◆ SUPPLIED INFORMATION
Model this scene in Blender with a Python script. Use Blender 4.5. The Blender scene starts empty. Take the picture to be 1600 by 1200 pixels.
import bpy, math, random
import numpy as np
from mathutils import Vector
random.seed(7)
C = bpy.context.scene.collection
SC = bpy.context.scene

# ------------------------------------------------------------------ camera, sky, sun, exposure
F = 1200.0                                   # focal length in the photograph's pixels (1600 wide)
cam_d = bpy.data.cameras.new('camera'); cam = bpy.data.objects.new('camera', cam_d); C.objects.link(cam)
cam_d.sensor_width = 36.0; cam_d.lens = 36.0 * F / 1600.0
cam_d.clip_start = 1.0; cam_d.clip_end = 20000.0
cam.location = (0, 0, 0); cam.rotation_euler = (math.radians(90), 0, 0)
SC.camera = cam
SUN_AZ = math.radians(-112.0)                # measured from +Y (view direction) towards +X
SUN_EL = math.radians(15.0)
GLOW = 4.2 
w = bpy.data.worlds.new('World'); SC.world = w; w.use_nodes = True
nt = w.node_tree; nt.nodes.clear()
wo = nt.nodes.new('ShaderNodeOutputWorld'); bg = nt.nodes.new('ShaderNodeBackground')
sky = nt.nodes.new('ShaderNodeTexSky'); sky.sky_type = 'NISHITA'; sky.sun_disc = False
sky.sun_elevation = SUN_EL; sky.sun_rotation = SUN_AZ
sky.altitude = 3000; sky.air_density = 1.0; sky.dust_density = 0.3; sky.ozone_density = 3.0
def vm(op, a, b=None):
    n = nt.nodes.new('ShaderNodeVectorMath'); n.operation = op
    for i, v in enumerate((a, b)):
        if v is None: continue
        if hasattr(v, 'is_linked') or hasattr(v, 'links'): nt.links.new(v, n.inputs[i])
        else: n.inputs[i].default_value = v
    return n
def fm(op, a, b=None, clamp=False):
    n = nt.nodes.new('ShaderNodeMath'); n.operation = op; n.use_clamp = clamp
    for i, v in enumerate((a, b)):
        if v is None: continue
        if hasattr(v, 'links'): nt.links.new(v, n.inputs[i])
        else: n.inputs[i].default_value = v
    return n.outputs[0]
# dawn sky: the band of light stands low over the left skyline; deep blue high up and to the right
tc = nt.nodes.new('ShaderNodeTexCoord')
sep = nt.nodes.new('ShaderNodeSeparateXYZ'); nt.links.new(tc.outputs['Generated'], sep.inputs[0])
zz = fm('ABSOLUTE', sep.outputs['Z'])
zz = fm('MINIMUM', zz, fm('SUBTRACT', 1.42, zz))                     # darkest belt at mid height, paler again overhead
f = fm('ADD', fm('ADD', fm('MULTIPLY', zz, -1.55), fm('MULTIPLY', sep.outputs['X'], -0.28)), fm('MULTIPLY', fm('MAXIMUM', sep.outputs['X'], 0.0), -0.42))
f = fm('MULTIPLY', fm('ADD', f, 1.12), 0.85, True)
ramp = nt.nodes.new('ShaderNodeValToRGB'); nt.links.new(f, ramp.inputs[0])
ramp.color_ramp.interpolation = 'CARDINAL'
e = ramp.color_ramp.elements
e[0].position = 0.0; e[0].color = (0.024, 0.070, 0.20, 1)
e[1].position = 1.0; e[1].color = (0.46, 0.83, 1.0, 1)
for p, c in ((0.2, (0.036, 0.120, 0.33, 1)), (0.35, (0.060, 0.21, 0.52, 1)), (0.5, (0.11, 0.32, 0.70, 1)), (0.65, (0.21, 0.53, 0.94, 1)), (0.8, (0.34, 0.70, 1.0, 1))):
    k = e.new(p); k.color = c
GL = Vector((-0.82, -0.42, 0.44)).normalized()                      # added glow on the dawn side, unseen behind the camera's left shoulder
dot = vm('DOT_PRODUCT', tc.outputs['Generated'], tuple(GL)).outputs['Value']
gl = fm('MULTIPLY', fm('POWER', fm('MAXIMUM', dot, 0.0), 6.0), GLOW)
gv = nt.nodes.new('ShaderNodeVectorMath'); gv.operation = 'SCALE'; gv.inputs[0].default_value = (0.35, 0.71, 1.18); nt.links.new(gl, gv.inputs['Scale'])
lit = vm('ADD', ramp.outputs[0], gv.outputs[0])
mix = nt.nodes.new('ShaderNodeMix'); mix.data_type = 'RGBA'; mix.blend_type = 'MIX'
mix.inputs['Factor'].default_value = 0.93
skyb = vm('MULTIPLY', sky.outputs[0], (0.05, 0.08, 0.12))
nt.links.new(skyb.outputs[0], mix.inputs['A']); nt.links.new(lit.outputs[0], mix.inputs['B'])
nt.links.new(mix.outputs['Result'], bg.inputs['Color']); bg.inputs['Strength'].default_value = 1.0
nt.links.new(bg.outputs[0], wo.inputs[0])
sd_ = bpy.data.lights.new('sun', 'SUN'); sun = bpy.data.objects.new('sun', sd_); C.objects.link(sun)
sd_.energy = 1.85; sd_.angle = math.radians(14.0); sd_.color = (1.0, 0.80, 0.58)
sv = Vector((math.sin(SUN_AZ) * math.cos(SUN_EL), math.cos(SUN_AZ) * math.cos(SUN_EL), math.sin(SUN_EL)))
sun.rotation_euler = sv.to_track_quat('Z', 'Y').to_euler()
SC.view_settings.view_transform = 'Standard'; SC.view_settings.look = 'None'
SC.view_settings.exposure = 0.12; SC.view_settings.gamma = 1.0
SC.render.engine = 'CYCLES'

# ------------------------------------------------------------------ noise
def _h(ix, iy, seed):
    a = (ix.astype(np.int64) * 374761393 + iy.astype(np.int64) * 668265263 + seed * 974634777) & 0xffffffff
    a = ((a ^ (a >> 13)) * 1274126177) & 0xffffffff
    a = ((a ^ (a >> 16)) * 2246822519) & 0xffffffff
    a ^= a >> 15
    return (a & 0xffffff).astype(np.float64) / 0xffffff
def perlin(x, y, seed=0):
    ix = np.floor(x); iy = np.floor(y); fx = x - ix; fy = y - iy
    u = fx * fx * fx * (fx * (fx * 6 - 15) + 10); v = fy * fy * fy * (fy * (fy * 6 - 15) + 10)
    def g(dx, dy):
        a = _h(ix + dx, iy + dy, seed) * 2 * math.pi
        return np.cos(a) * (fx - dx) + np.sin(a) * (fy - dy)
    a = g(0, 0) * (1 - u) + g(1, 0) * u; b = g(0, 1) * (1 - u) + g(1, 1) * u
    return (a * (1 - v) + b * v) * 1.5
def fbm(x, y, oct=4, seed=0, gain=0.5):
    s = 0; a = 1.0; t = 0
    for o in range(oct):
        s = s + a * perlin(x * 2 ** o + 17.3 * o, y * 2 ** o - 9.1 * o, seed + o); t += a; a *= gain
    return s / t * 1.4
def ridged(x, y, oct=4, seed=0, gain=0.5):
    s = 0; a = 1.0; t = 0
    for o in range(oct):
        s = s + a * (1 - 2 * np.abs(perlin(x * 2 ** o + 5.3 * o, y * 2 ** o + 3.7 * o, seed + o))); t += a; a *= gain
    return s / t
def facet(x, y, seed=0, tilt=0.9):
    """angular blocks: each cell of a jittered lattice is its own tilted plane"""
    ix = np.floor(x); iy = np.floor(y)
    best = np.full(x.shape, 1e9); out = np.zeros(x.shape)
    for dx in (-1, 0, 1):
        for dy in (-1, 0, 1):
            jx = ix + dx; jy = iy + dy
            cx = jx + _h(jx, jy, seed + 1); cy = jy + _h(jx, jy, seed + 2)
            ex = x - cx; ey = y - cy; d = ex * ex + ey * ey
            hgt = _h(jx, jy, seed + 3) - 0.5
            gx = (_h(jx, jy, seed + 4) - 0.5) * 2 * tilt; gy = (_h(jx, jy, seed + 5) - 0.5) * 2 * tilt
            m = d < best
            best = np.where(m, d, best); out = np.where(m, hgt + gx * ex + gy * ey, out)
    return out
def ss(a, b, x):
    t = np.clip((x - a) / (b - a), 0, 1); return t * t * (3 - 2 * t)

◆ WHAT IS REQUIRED
Emit, unaltered, the lines from the top of the listing down through the line that holds "SC = bpy.context.scene"; emit nothing else.

◆ CORRECT RESPONSE
Model this scene in Blender with a Python script. Use Blender 4.5. The Blender scene starts empty. Take the picture to be 1600 by 1200 pixels.
import bpy, math, random
import numpy as np
from mathutils import Vector
random.seed(7)
C = bpy.context.scene.collection
SC = bpy.context.scene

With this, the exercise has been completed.